In October, days after the country celebrated its 50th anniversary of independence, the government decided it could not afford the 8-billion pula required to continue bailing out the loss-making BCL – the country’s largest copper and nickel miner. KPMG, the provisional liquidator, said last week it would be recommending to the courts that the firm be placed under final liquidation.

BCL’s 5,000 employees face an uncertain future — as does Selebi-Phikwe, the town that is home to the bulk of its mining operations and little else. It is unlikely that the Selebi-Phikwe economic diversification unit will be able to create the 10,000 jobs it has promised over the next four years in the three sectors it has identified as having potential: tourism, horticulture and industry.

Against this sombre economic backdrop, Botswana does have a few pinpricks of hope. Tokafala, a collaboration between the government, Debswana, De Beers and its parent company Anglo American, is nurturing more than 60 entrepreneurs to establish clothing, electrical engineering and cleaning companies.

The Botswana Innovation Hub, a 57ha science and technology park, is under construction close to Gaborone’s airport. It hopes its high-speed internet, computer labs, meeting rooms and other facilities will encourage companies in ICT, biotechnology, green energy and other sectors to set up base there.

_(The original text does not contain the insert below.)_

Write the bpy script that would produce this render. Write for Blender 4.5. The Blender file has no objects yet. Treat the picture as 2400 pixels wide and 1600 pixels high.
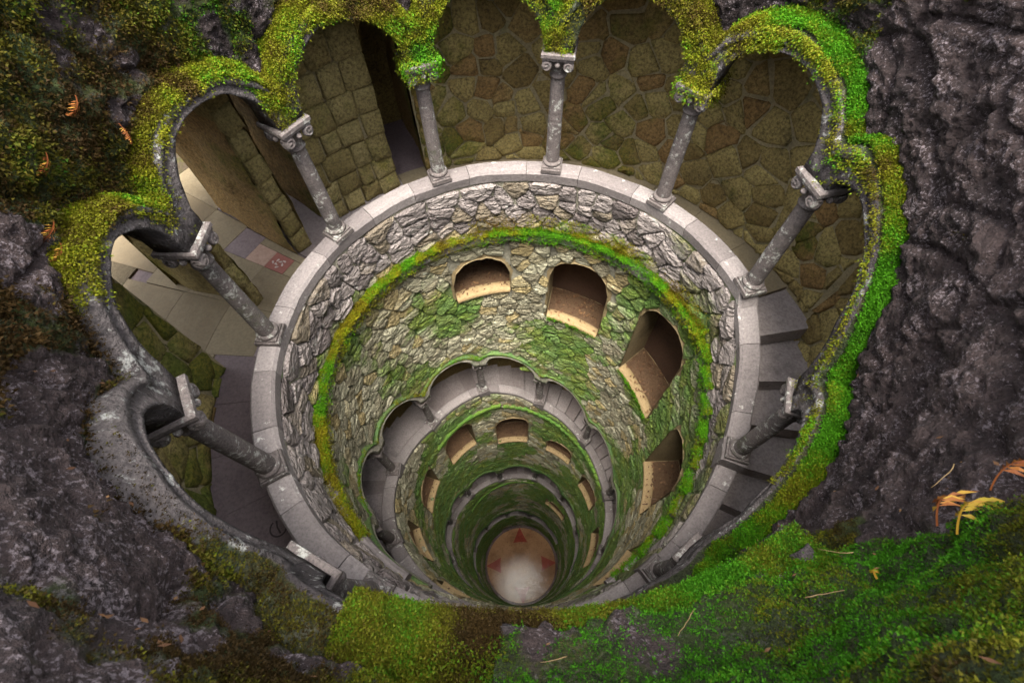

The government’s National Development Plan 11 (NDP11) launches later in 2017. Encouragingly, it places emphasis on economic diversification.

“While the plan makes a lot of high-level commitments about improving the business climate and encouraging private sector and export-led growth, there is insufficient detail as to what exactly will be done, and when,” Jefferis says, complaining that previous commitments have not been implemented — or only partially.

The first phase of the NDP11 supports a surge in infrastructure spending. In the past, this has often been spent inefficiently and projects have been poorly managed, Jefferis says.

“One of the constraints is that the capacity to do proper evaluation of competing projects or public spending proposals is weak, hence there is no rational basis for allocating public funds between competing claims and the process becomes politicised rather than based on objective prioritisation,” he says.

A radical overhaul

While Botswana outranks most of its sub-Saharan peers on the ease of doing business, setting up shop needs to be made easier: in the World Bank’s 2017 Doing Business Report, it ranks 153 out of 190 economies in the starting a business category – well behind SA (131), Kenya (116), Zambia (105) and Mauritius (48).

There needs to be a leaner, smarter regulatory regime, more attractive business tax rates, and a visa system that makes it easier for top international talent to work and invest in Botswana.

The education budget needs to be spent more effectively, with a radical overhaul of the system to tackle the country’s skills shortage, ensuring that graduates form part of a globally competitive and relevant workforce. While the past decade has seen some consolidation, there is still much work to be done in reducing the number of parastatals and state agencies – through privatisation and mergers – particularly those with overlapping mandates.

Having eschewed the mass-market in favour of a low density, high-value model, it is unlikely that tourism will be able to expand much beyond its current capacity without seriously changing tack. As a key foreign exchange earner, the sector’s strategy needs to be revisited, with thought given to expanding the range of travel experiences to attract a greater number of budget-conscious safari seekers – in a way that does not undermine the fragile ecosystems.

Botswana needs a fresh approach: one that is “outward-looking, embracing global integration, vigorously promoting and supporting companies that export goods and services, attracting inward foreign investment, welcoming foreign companies and individuals who wish to invest in Botswana, work in Botswana, and trade with Botswana,” Jefferis says.